Birliktelik sandığımız şey bazen aslında tek başına ayakta durmaya çalışan birinin hikâyesidir. Son yıllarda seans odamda sıkça duyduğum cümlelerden biri şu: “Hep ben güçlüydüm bu yüzden de hep ben taşıdım.”

Bu cümleyi kuranlar çoğunlukla kadınlar…Ve taşıdıkları şey sadece evin yükü değil duygusal yük, ilişkisel sorumluluk, çocukların ihtiyaçları, duygusal bağları ayakta tutma çabası.

Karşılarında ise çoğu zaman kırılgan ama görünmez bir sessizlik hâkim.

Erkeklik, hâlâ birçok kültürde “güçlü olmalısın, çözüm odaklı olmalısın, hislerini içine atmalısın” kalıplarına sıkıştırılmış durumda. Ama işin ironik tarafı bu kalıplar hem erkekleri yıpratıyor hem de ilişkideki kadını yalnızlaştırıyor.

Yeni çağda roller değişti ama duygular hâlâ gizli

Kadınlar artık üniversite mezunu, kariyer sahibi, ekonomik olarak bağımsız. Ama ilişkide hâlâ “duygusal emekçi” olan taraf çoğunlukla kadın. Erkek ise dış dünyada yorulsa da duygusal alanda dinlenen, kendini ifade etmekten çekinen, çoğu zaman da değişim taleplerine “ama ben buyum” cevabını veren taraf oluyor.

Erkeklerin kırılganlığı çoğu zaman sessizlikle, öfkeyle ya da kaçışla maskeleniyor. Kadınların ise bu kırılganlık karşısında iki yolu oluyor: Ya daha da güçlü olmak zorunda kalıyorlar ya da hırçınlaşıyorlar.

İlişkilerde “eşitlik” sadece iş bölümüyle olmaz

Evin işini paylaşmak bir adımdır. Ama asıl ihtiyaç duyguların paylaşılması, yüklerin içten bölüşülmesidir.

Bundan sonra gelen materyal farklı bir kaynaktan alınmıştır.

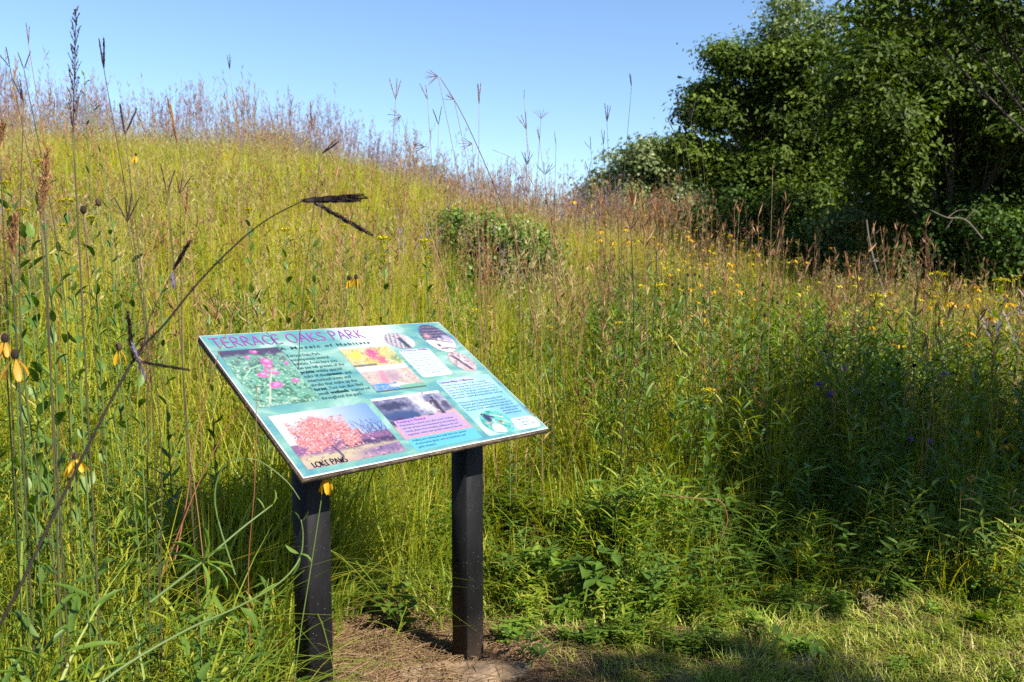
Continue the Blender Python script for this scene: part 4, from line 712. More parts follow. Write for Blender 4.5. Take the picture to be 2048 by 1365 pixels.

Bir ilişkide “eşitlik”, sorumluluğu sadece kadının taşımasıyla değil; duyguların birlikte konuşulması, yorgunlukların karşılıklı görülmesiyle başlar.

Bugünün erkekliği, yeniden tanımlanmaya muhtaç. “Ben senin omzun olamam ama sana yaslanabilirim” diyebilen, güçlü görünme takıntısını bırakıp “yardım istemeyi bilen” bir erkeklik olmalıdır.

Ve bugünün kadınlığı…

Yalnızca “taşıyan” olmanın yorgunluğunu dile getirebilen, sınır koyabilen, duygusal sorumluluğun sadece bir kişiye ait olmadığını hatırlatabilen bir kadınlık…

Son söz: Aşk, eşit yükle daha uzun yol alır

Geleneksel roller değişiyor, ama bu değişimin adil olması için duygular da konuşulmalı.

Kadının sadece “güçlü” olması değil, güvende de hissetmesi gerekir.

Erkeğin sadece “sağlam durması” değil, duygularını da gösterebilmesi gerekir.

İlişkiler artık duygusal dayanışmayı bekliyor.

Ve belki de en çok, her iki tarafın da şunu diyebilmesini: “Yorulduğunda seninle yavaşlayabilirim.”